Congress Poised to Build Bigger Locks as Barge Industry Fades
Fewer Barges on Rivers, Less Traffic and Lowest Levels of Congestion in 30 Years
WASHINGTON, DC — Congress is moving to spend billions of dollars to build bigger locks on the Upper Mississippi River and Illinois Waterway despite a shrinking barge industry and insider predictions of a continuing contraction, according to corporate and U.S. Army Corps of Engineers records released today by Public Employees for Environmental Responsibility (PEER). The bigger locks are supposed to speed transport by cutting lock congestion however barge traffic levels have been declining for more than a decade, barge companies are pulling underutilized barges off the river and congestion on the river is at modern historic lows.

Even as Congress advances a $2.4 billion to replace every lock on the Illinois Waterway and the Mississippi north of St. Louis, the country’s largest barge company, American Commercial Barge Lines, is retrenching.
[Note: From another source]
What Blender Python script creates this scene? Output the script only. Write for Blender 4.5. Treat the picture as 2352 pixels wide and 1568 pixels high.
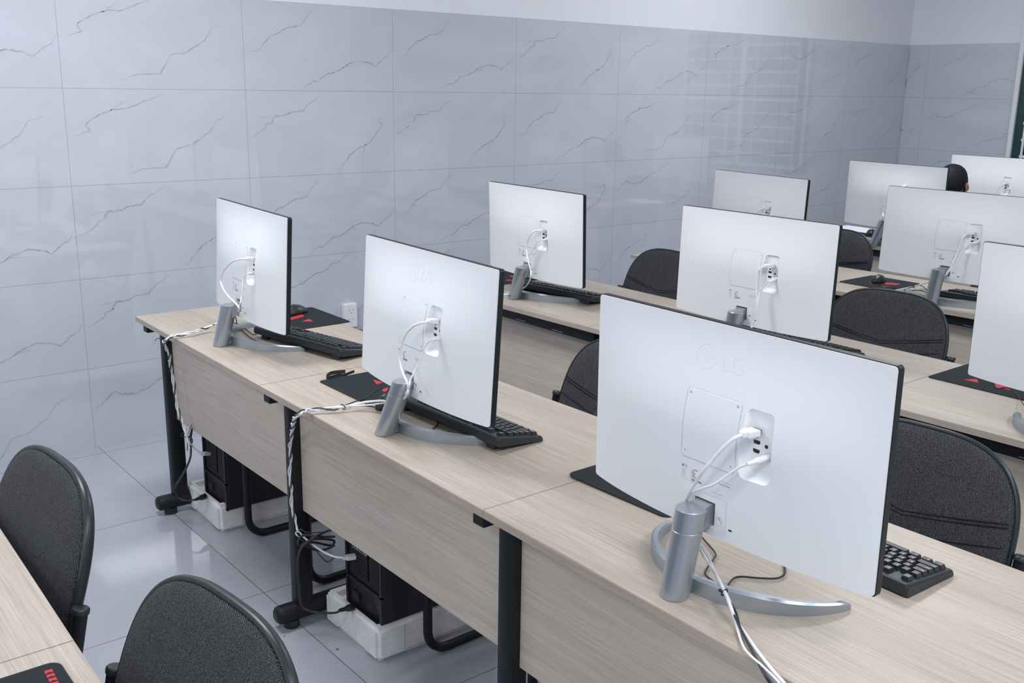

ACBL stated in its most recent quarterly filing with the Security and Exchange Commission that –

“During 2002 and through the beginning of 2003, we experienced a decline in barging rates, reduced shipping volumes and excess barging capacity…We believe that capacity is continuing to be removed from the barging sector. According to Informa Economics, Inc. a private grain forecast service, from 1998 to 2004, the industry fleet size was reduced by 2,036 barges, or an 8.8% reduction…This level represents the lowest number of barges in operation within our industry since 1992. We believe capacity will continue to be taken out of the industry as older barges reach the end of their useful lives.”

This Upper Mississippi lock expansion proposal has a particularly checkered history. In 2000, Dr. Don Sweeney, then a Corps economist now a professor at the University of Missouri, St. Louis, blew the whistle on manipulation of cost-benefit analyses in a failed Corps management attempt to “justify” the project. Dr. Sweeney’s disclosures were confirmed by a Department of the Army investigation and later validated by three National Academies of Science reviews. The continuing controversy over the massive construction project is one of the major reasons that Congress has not passed an authorization bill for new Corps civil works projects since Dr. Sweeney went public about the lack of integrity in Corps planning.

“Authorizing this project signals that cheaters win if they just wait for the heat to die down,” stated PEER Executive Director Jeff Ruch, whose organization represented Dr. Sweeney. “As this saga amply demonstrates, Congress is certainly not a fact-based institution.”

Dr. Sweeney had advocated that the Corps explore lower cost, small-scale alternatives before committing to high-dollar cost lock expansion. The legislation moving through both houses of Congress pays only lip service to other alternatives while new lock construction races forward. The bills’ sponsors also resist any reforms that would require an independent review and confirmation of the validity of Corps studies.

“Propelled by the politics of pork, Congress can be counted on to pour billions into horse-and-buggy responses to space age problems,” Ruch concluded, noting that based on the Corps’ own numbers that the Upper Mississippi project will return less than a nickel on every federal dollar spent.